Written exercise >> Print only the lines from the top of the data through the line with "S.camera = camo", both included, skipping every picture.

Data excerpt >>
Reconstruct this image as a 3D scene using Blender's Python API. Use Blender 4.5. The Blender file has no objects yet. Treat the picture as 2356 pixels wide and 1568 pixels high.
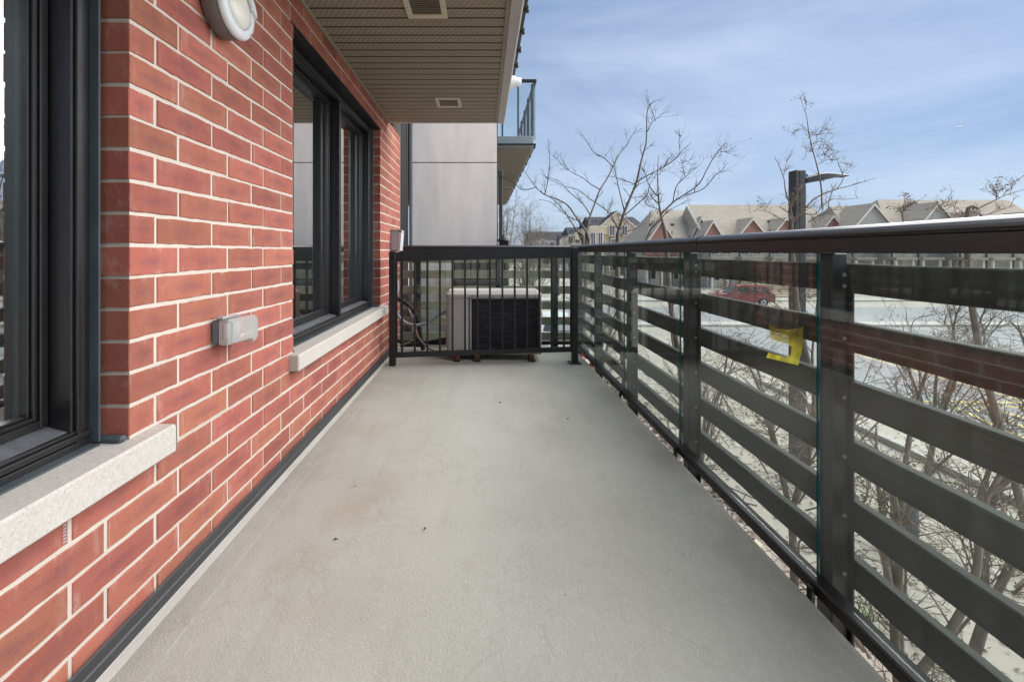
import bpy, math, random
from mathutils import Vector, Matrix
random.seed(7)
R = math.radians
S = bpy.context.scene
COL = S.collection

# ---------------------------------------------------------------- camera
F, CX, CY = 973.0, 1112.0, 579.0          # focal length and vanishing point in a 2356 px wide picture
cam = bpy.data.cameras.new('camera'); camo = bpy.data.objects.new('camera', cam); COL.objects.link(camo)
camo.location = (0, 0, 0); camo.rotation_euler = (R(90), 0, 0)
cam.sensor_width = 36; cam.lens = F / 2356 * 36
cam.shift_x = (1178 - CX) / 2356; cam.shift_y = -(784 - CY) / 2356
cam.clip_start = 0.05; cam.clip_end = 6000
S.camera = camo

# ---------------------------------------------------------------- sky, sun, exposure
SUN_EL, SUN_AZ = 41, 79     # azimuth clockwise from +Y (the view direction)
W = bpy.data.worlds.new('World'); S.world = W; W.use_nodes = True
nt = W.node_tree; nt.nodes.clear()
def wn(t, **k):
    n = nt.nodes.new(t)
    for a, b in k.items(): setattr(n, a, b)
    return n
sky = wn('ShaderNodeTexSky', sky_type='NISHITA'); sky.sun_disc = False
sky.sun_elevation = R(SUN_EL); sky.sun_rotation = R(SUN_AZ); sky.altitude = 100; sky.air_density = 1.0; sky.dust_density = 0.6; sky.ozone_density = 2.0
tc = wn('ShaderNodeTexCoord'); mp = wn('ShaderNodeMapping'); mp.inputs['Scale'].default_value = (1.0, 1.0, 3.2)
nt.links.new(tc.outputs['Generated'], mp.inputs['Vector'])
n1 = wn('ShaderNodeTexNoise'); n1.inputs['Scale'].default_value = 1.35; n1.inputs['Detail'].default_value = 7; n1.inputs['Roughness'].default_value = .56; n1.inputs['Distortion'].default_value = .5
nt.links.new(mp.outputs[0], n1.inputs['Vector'])
cr = wn('ShaderNodeValToRGB'); cr.color_ramp.elements[0].position = .36; cr.color_ramp.elements[0].color = (.80,1.20,2.02,1); cr.color_ramp.elements[1].position = .70; cr.color_ramp.elements[1].color = (2.05,2.42,3.05,1)
nt.links.new(n1.outputs['Fac'], cr.inputs[0])
mx = wn('ShaderNodeMix', data_type='RGBA'); mx.inputs[0].default_value = .86
nt.links.new(cr.outputs[0], mx.inputs[7]); nt.links.new(sky.outputs[0], mx.inputs[6])
bg = wn('ShaderNodeBackground'); bg.inputs['Strength'].default_value = 0.05
nt.links.new(mx.outputs[2], bg.inputs['Color'])
wo = wn('ShaderNodeOutputWorld'); nt.links.new(bg.outputs[0], wo.inputs['Surface'])
sl = bpy.data.lights.new('sun', 'SUN'); sl.energy = 1.5; sl.angle = R(85); sl.color = (1.0, .975, .94)
so = bpy.data.objects.new('sun', sl); COL.objects.link(so)
sd = Vector((math.sin(R(SUN_AZ)) * math.cos(R(SUN_EL)), math.cos(R(SUN_AZ)) * math.cos(R(SUN_EL)), math.sin(R(SUN_EL))))
so.rotation_euler = (-sd).to_track_quat('-Z', 'Y').to_euler()
so.location = sd * 60
S.view_settings.view_transform = 'Standard'; S.view_settings.look = 'None'; S.view_settings.gamma = 1
S.view_settings.use_curve_mapping = False; S.view_settings.exposure = 2.4
S.render.engine = 'CYCLES'
S.cycles.max_bounces = 12; S.cycles.transparent_max_bounces = 24; S.cycles.diffuse_bounces = 4; S.cycles.glossy_bounces = 4
S.cycles.caustics_reflective = False; S.cycles.caustics_refractive = False
S.cycles.use_denoising = True

# ---------------------------------------------------------------- helpers
def at(x, y, Y):
    return Vector(((x - CX) / F * Y, Y, -(y - CY) / F * Y))

class MB:
    def __init__(s): s.v = []; s.f = []; s.m = []
    def face(s, idx, m=0): s.f.append(tuple(idx)); s.m.append(m)
    def box(s, x0, x1, y0, y1, z0, z1, m=0):
        b = len(s.v)
        s.v += [(x0,y0,z0),(x1,y0,z0),(x1,y1,z0),(x0,y1,z0),(x0,y0,z1),(x1,y0,z1),(x1,y1,z1),(x0,y1,z1)]
        for q in ((0,3,2,1),(4,5,6,7),(0,1,5,4),(1,2,6,5),(2,3,7,6),(3,0,4,7)): s.face([b+i for i in q], m)
    def cbox(s, x0, x1, y0, y1, z0, z1, c=.004, m=0):
        # box with chamfered edges
        c = min(c, (x1-x0)*.45, (y1-y0)*.45, (z1-z0)*.45)
        b = len(s.v); X=(x0,x1); Y=(y0,y1); Z=(z0,z1); ix = {}
        for i in (0,1):
            for j in (0,1):
                for k in (0,1):
                    sx, sy, sz = (1-2*i)*c, (1-2*j)*c, (1-2*k)*c
                    for a in range(3):
                        p = [X[i]+sx, Y[j]+sy, Z[k]+sz]; p[a] = (X[i],Y[j],Z[k])[a]
                        ix[(i,j,k,a)] = len(s.v); s.v.append(tuple(p))
        for a in range(3):
            o = [t for t in range(3) if t != a]
            for e in (0,1):
                q = []
                for (u,w) in ((0,0),(1,0),(1,1),(0,1)):
                    k = [0,0,0]; k[a]=e; k[o[0]]=u; k[o[1]]=w; q.append(ix[(*k,a)])
                flip = (e == 0) ^ (a == 1)
                s.face(q[::-1] if flip else q, m)
        for a in range(3):       # edges along axis a
            o = [t for t in range(3) if t != a]
            for u in (0,1):
                for w in (0,1):
                    k0=[0,0,0]; k0[o[0]]=u; k0[o[1]]=w; k1=list(k0); k1[a]=1
                    q=[ix[(*k0,o[0])],ix[(*k1,o[0])],ix[(*k1,o[1])],ix[(*k0,o[1])]]
                    flip = ((u+w) % 2 == 0) ^ (a == 1)
                    s.face(q if not flip else q[::-1], m)
        for i in (0,1):
            for j in (0,1):
                for k in (0,1):
                    q=[ix[(i,j,k,0)],ix[(i,j,k,1)],ix[(i,j,k,2)]]
                    s.face(q if (i+j+k)%2==1 else q[::-1], m)
    def prism(s, pts, axis, a0, a1, m=0, caps=True):
        # closed profile pts in the two other axes, swept along axis
        b = len(s.v); n = len(pts)
        for a in (a0, a1):
            for (p, q) in pts:
                s.v.append({'x':(a,p,q),'y':(p,a,q),'z':(p,q,a)}[axis])
        for i in range(n):
            j = (i+1) % n; s.face((b+i, b+j, b+n+j, b+n+i), m)
        if caps: s.face([b+i for i in range(n)][::-1], m); s.face([b+n+i for i in range(n)], m)
    def tube(s, pts, r, sides=6, m=0, caps=True):
        pts = [Vector(p) for p in pts]; n = len(pts)
        rs = r if isinstance(r, (list, tuple)) else [r]*n
        b = len(s.v); ref = None
        for i, p in enumerate(pts):
            d = (pts[min(i+1,n-1)] - pts[max(i-1,0)])
            if d.length < 1e-9: d = Vector((0,0,1))
            d.normalize()
            if ref is None: ref = d.orthogonal().normalized()
            ref = (ref - d*ref.dot(d))
            if ref.length < 1e-6: ref = d.orthogonal()
            ref.normalize(); bn = d.cross(ref)
            for k in range(sides):
                a = 2*math.pi*k/sides
                s.v.append(tuple(p + (ref*math.cos(a) + bn*math.sin(a))*rs[i]))
        for i in range(n-1):
            for k in range(sides):
                k2 = (k+1) % sides
                s.face((b+i*sides+k, b+i*sides+k2, b+(i+1)*sides+k2, b+(i+1)*sides+k), m)
        if caps:
            s.face([b+k for k in range(sides)][::-1], m); s.face([b+(n-1)*sides+k for k in range(sides)], m)
    def lathe(s, prof, center, axis='x', n=32, m=0, cap=True):
        # prof: list of (radius, distance along axis)
        b = len(s.v); c = Vector(center)
        for (r, t) in prof:
            for k in range(n):
                a = 2*math.pi*k/n; u, w = r*math.cos(a), r*math.sin(a)
                o = {'x':(t,u,w),'y':(u,t,w),'z':(u,w,t)}[axis]
                s.v.append(tuple(c + Vector(o)))
        for i in range(len(prof)-1):
            for k in range(n):
                k2=(k+1)%n; s.face((b+i*n+k, b+i*n+k2, b+(i+1)*n+k2, b+(i+1)*n+k), m)
        if cap:
            s.face([b+k for k in range(n)][::-1], m); s.face([b+(len(prof)-1)*n+k for k in range(n)], m)
    def poly(s, pts, m=0):
        b = len(s.v); s.v += [tuple(p) for p in pts]; s.face(range(b, b+len(pts)), m)
    def mesh(s, name, mats, smooth=False):
        me = bpy.data.meshes.new(name); me.from_pydata(s.v, [], s.f)
        for mt in (mats if isinstance(mats, (list, tuple)) else [mats]): me.materials.append(mt)
        if any(s.m): me.polygons.foreach_set('material_index', s.m)
        if smooth: me.polygons.foreach_set('use_smooth', [True]*len(s.f))
        me.update()
        return me
    def build(s, name, mats, parent=None, smooth=False, kind=None, label=None):
        o = bpy.data.objects.new(name, s.mesh(name, mats, smooth)); COL.objects.link(o)
        if parent: o.parent = parent
        if kind: o['kind'] = kind
        if label: o['label'] = label
        return o

def fixn(o):
    import bmesh
    bm = bmesh.new(); bm.from_mesh(o.data); bmesh.ops.recalc_face_normals(bm, faces=bm.faces); bm.to_mesh(o.data); bm.free()
    return o
def thing(name, label, cat, loc=(0,0,0), group=None):
    o = bpy.data.objects.new(name, None); COL.objects.link(o); o.location = loc; o.empty_display_size = .1
    o['label'] = label; o['category'] = cat
    if group: o['group'] = group
    return o
def tag(o, label, cat, group=None):
    o['label'] = label; o['category'] = cat
    if group: o['group'] = group
    return o
def inst(name, me, loc, parent=None, rot=None, scale=None):
    o = bpy.data.objects.new(name, me); COL.objects.link(o); o.location = loc
    if rot: o.rotation_euler = rot
    if scale: o.scale = scale
    if parent: o.parent = parent
    return o
def smooth_path(pts, n=6):
    # Catmull-Rom through pts
    pts = [Vector(p) for p in pts]; out = []
    for i in range(len(pts)-1):
        p0 = pts[max(i-1,0)]; p1 = pts[i]; p2 = pts[i+1]; p3 = pts[min(i+2,len(pts)-1)]
        for k in range(n):
            t = k/n
            out.append(.5*((2*p1)+(p2-p0)*t+(2*p0-5*p1+4*p2-p3)*t*t+(3*p1-p0-3*p2+p3)*t**3))
    out.append(pts[-1]); return out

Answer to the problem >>
Reconstruct this image as a 3D scene using Blender's Python API. Use Blender 4.5. The Blender file has no objects yet. Treat the picture as 2356 pixels wide and 1568 pixels high.
import bpy, math, random
from mathutils import Vector, Matrix
random.seed(7)
R = math.radians
S = bpy.context.scene
COL = S.collection

# ---------------------------------------------------------------- camera
F, CX, CY = 973.0, 1112.0, 579.0          # focal length and vanishing point in a 2356 px wide picture
cam = bpy.data.cameras.new('camera'); camo = bpy.data.objects.new('camera', cam); COL.objects.link(camo)
camo.location = (0, 0, 0); camo.rotation_euler = (R(90), 0, 0)
cam.sensor_width = 36; cam.lens = F / 2356 * 36
cam.shift_x = (1178 - CX) / 2356; cam.shift_y = -(784 - CY) / 2356
cam.clip_start = 0.05; cam.clip_end = 6000
S.camera = camo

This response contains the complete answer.